これにより、R室はオイル・ポンプからの油路が形成され、L室はリザープ・タンクへの油路が形成される。したがって、図のようにフルードがパワー・シリンダのR室へ流れて油圧が上昇し、パワー・ピストンは図の上側へ移動する。一方、L室のフルードは押し出されてリザープ・タンクに戻る。この結果、セクタ・シャフトを介してフロント・ホイールが右に向く。
この作動は、ステアリング・ホイールの操舵が終わって、トーション・バーのねじれ角が小さくなり、ロータとスリープ間の隙間を等しくするためのスリープの追従作動が終わるまで行われる。

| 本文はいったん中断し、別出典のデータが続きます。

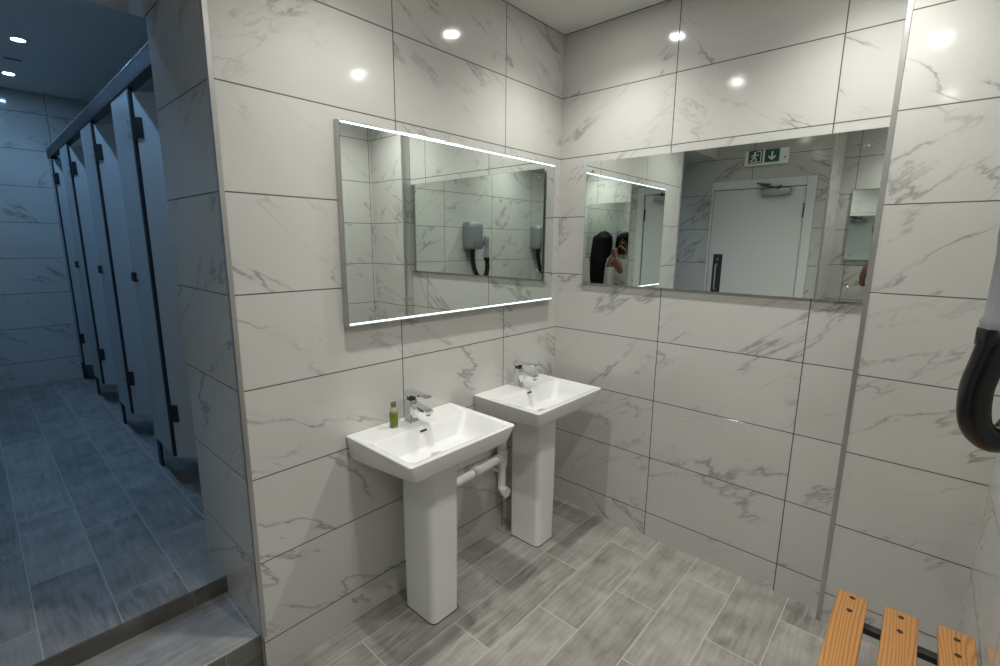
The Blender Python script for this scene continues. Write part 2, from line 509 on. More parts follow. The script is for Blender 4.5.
# ------------------------------------------------------------------ downlights
def make_downlight(name, lens, watts, col):
    t = thing(name, '', 'light')
    bm = bmesh.new()
    lathe(bm, [(0.0312, -0.002), (0.034, -0.006), (0.046, -0.006), (0.054, -0.001), (0.054, 0.002), (0.0312, 0.002)], seg=28)
    obj('bezel', bm, 'white_metal', t, 40)
    bm = bmesh.new()
    lathe(bm, [(0.031, -0.004), (0.031, 0.001)], seg=24)
    obj('lens', bm, lens, t)
    ld = bpy.data.lights.new('beam', 'SPOT')
    ld.energy = watts; ld.color = col; ld.spot_size = math.radians(128); ld.spot_blend = 1.0
    ld.shadow_soft_size = 0.022
    lo = bpy.data.objects.new('beam', ld); COL.objects.link(lo)
    lo.parent = t; lo.location = (0, 0, -0.012)
    return t
spots = [(-0.385, -0.43, 'ceiling downlight over the far basin beside the corner mirror'),
         (-1.32, -0.45, 'ceiling downlight over the near basin and the wall end'),
         (-0.37, -1.32, 'ceiling downlight over the bench end by the pier'),
         (-1.42, -1.435, 'ceiling downlight in front of the wall mirror pair by the dryers'),
         (-2.68, -1.49, 'ceiling downlight in the recess over the standing woman')]
proto = None
for x, y, lab in spots:
    if proto is None:
        proto = make_downlight('downlight', 'lens', ROOM_BEAM, ROOM_LAMP); o = proto
    else:
        o = dup(proto)
    o.location = (x, y, CEIL+0.003); o['label'] = lab; o['group'] = 'downlights in the washroom ceiling'
proto = None
for x, y, lab in [(-1.80, 2.84, 'corridor downlight nearest the lintel, glowing cold white'),
                  (-1.80, 3.76, 'corridor downlight second from the lintel, beyond the vent slot'),
                  (-1.80, 1.91, 'corridor downlight out over the first open cubicle door'),
                  (-1.80, 0.98, 'corridor downlight just behind the lintel over the steps')]:
    if proto is None:
        proto = make_downlight('downlight', 'lens_corr', CORR_BEAM, CORR_LAMP); o = proto
    else:
        o = dup(proto)
    o.location = (x, y, CCE-0.0005); o['label'] = lab; o['group'] = 'downlights in the corridor ceiling'
v = thing('ceiling_vent', 'small dark slotted vent in the corridor ceiling between two downlights', 'vent', (-1.80, 3.32, CCE))
obj('vent_frame', B(-0.055, 0.055, -0.025, 0.025, -0.006, 0.001, bev=0.002), 'white_metal', v)
obj('slot', B(-0.045, 0.045, -0.013, 0.013, -0.0075, -0.004), 'dark', v)

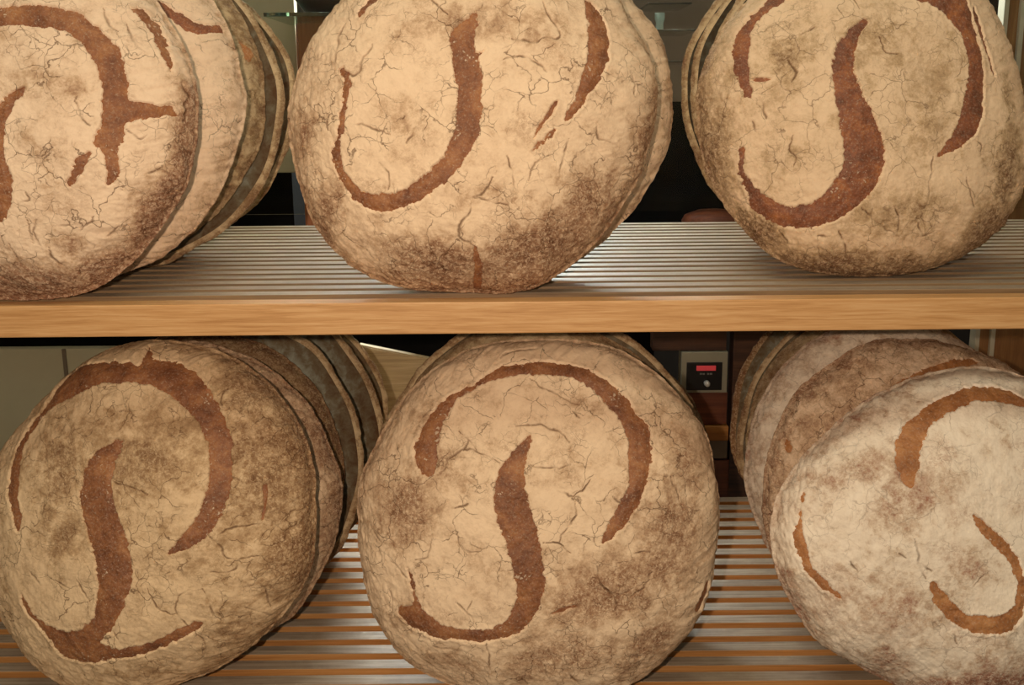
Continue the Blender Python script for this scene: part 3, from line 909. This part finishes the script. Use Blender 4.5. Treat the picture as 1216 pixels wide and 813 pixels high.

なお、左操舵時の作動は、説明した右旋回時の作動の逆となる。
不適切
(3)エンジン停止時や故障により操舵時に油圧が発生しない場合は、トーション・バーがねじれ、スタブ・シャフトのストッパが直接ウォーム・シャフトを回転させる。
◎操舵力の補助がない操舵
エンジン停止時や、故障により油圧が発生しない場合は、ステアリング・ホイールを右又は左に操舵すると、トーション・バーがねじられ、図に示すストッパにより、スタブ・シャフトがウォーム・シャフトに当たり、直接ウォーム・シャフトを回転させ、パワー・ピストンを介してセクタ・シャフトを回転させることが可能となり、かじを取ることができる。

適切
(4)かじ取り感覚(ステアリング・ホイールにかかる反カ)は、トーション・バーのねじれを反力として利用することで得ている。
◎かじ取り感覚
パワー・ステアリングは軽く操舵できるので、ステアリング・ホイールに適度な手応え(反カ)が必要になる。
この手応えの感覚を得るために、パワー・ステアリングでは、トーション・バーのねじれを反力として利用しており、路面抵抗が大きいときには、トーション・バーも大きくねじれて反力が大きくなり、路面抵抗が小さいときには、ねじれ角も小さく、反力も小さく作用する。